There is a familiar phrase repeated in every development plan: “We must link education to the labor market.”
A comforting phrase, but one that — despite good intentions — hides a fundamental philosophical mistake:
Which labor market do we mean? And is the labor market we know today the same one awaiting our children ten years from now?
The labor market is not fixed; it is volatile and constantly reshaped by new technologies, shifting economies, and changing societal priorities.
So how can we tie a long-term educational system… to a short-lived labor market that changes every five years, or even every year?
If education follows the market, it will always lag behind.
The traditional “education–labor market link” assumes a clear, stable market that can be drawn on a board, then curricula adjusted to serve it.
But in reality, education is slower than economic change.
By linking education to today’s market, we are — without realizing — linking it to yesterday’s future.
Even more dangerous is making the goal of education merely “meeting market needs,” reducing schools and universities to factories producing ready-made skills, while modern markets require creative minds capable of creating new jobs, not merely fitting into existing ones.
The new goal is to link education to knowledge… and to skills of adaptation and change, instead of chasing a market whose form we cannot predict.

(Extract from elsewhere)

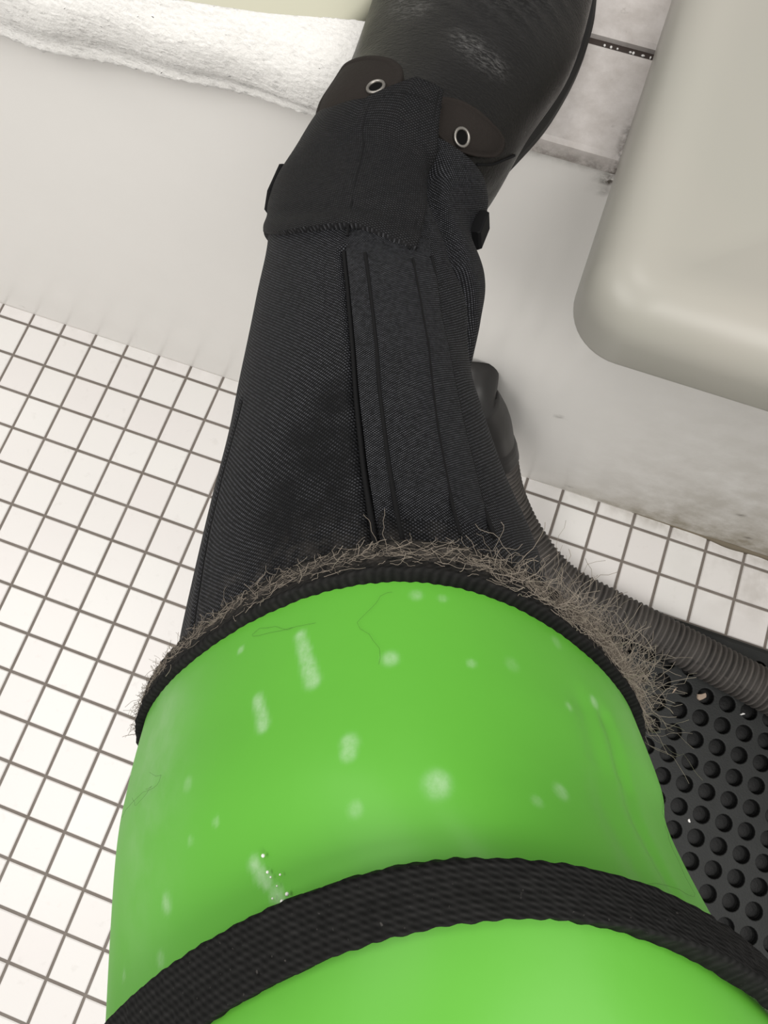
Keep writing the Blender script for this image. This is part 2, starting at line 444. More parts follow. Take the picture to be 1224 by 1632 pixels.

We must link education to two more solid foundations:
First: Knowledge that reshapes the market.
Scientific, technological, and cultural knowledge is not a reaction to the labor market — it is what reshapes it.
Those who possess knowledge can innovate industries, redirect economic paths, and create entirely new markets.
Second: Skills that enable youth to keep pace with the future:
The coming labor market will not be stable, but certain skills will remain essential:
• Critical and analytical thinking
• Solving complex problems
• Adaptability and continuous self-learning
• Innovation and entrepreneurship
• Deep digital and technological skills
• Social and emotional intelligence
These are not skills for a specific market, but for unpredictable contexts.
Education today is what shapes tomorrow’s market.
If we want to be a leading nation, we must not speak of education serving the market — but of education creating the market.
Major technological industries did not appear because the labor market demanded them; they appeared in universities, labs, and innovation centers… and then created entire labor markets.
The education we provide today will create the scientist, innovator, engineer, entrepreneur, and doctor who uses AI for humanity — and even the skilled worker who must keep up with rising competition from machines.
Successful global development experiments — such as Singapore, South Korea, Finland, and Estonia — did not begin by chasing the market, but by asking: “What kind of human being do we want?”
Then curricula, policies, and investments followed from that vision.
South Korea in the 1960s produced tens of thousands of engineers and physicists even though the local market could not absorb them. The state bet on the future and later established Samsung and Hyundai to harness this talent and lead the world.
Today, we graduate youth for an existing market; what is required is to graduate youth capable of creating a market that does not yet exist.
Leaders must understand: the goal of education has changed.
It is no longer about preparing employees for today’s market, but preparing minds capable of shaping tomorrow’s markets.
This philosophy should be the foundation of every reform:
• We do not train students for jobs; we train them to understand a changing world.
• We do not produce followers of the market; we produce creators of markets.
• We do not produce short-term skills; we produce lifelong intellectual and moral capacities.
The new equation is education for creating the future.
When this vision guides public policy, many decisions will change:
• Curricula will shift from memorization to creativity.
• Assessment will shift from exams to achievement.
• The teacher’s role will shift from instructor to mentor.
• The definition of success will shift from employment to the ability to generate change.
Only then does education become not a follower of the future… but its maker.
Knowledge, as I mentioned, is a moving target — it decays over time.
Therefore, continuous acquisition of new knowledge is essential for sustained development and progress.
This is why lifelong learning is crucial: spreading a culture of ongoing learning, extending the validity of certificates, and allowing freedom of movement in and out of the educational process.
The faster the world changes, the more education becomes the only foundation capable of maintaining balance between humanity and the future.
Nations that tie their education to today’s market will remain at the tail end, whereas nations that tie it to knowledge and the skills of tomorrow… will lead the world.
World leaders must realize: the seed of renaissance requires a deep philosophical soil to bear fruit — a nation, not just a workforce.
Do not let short-term calculations and rigid bureaucracy turn your good intentions into mere formalities or short-lived flashy projects.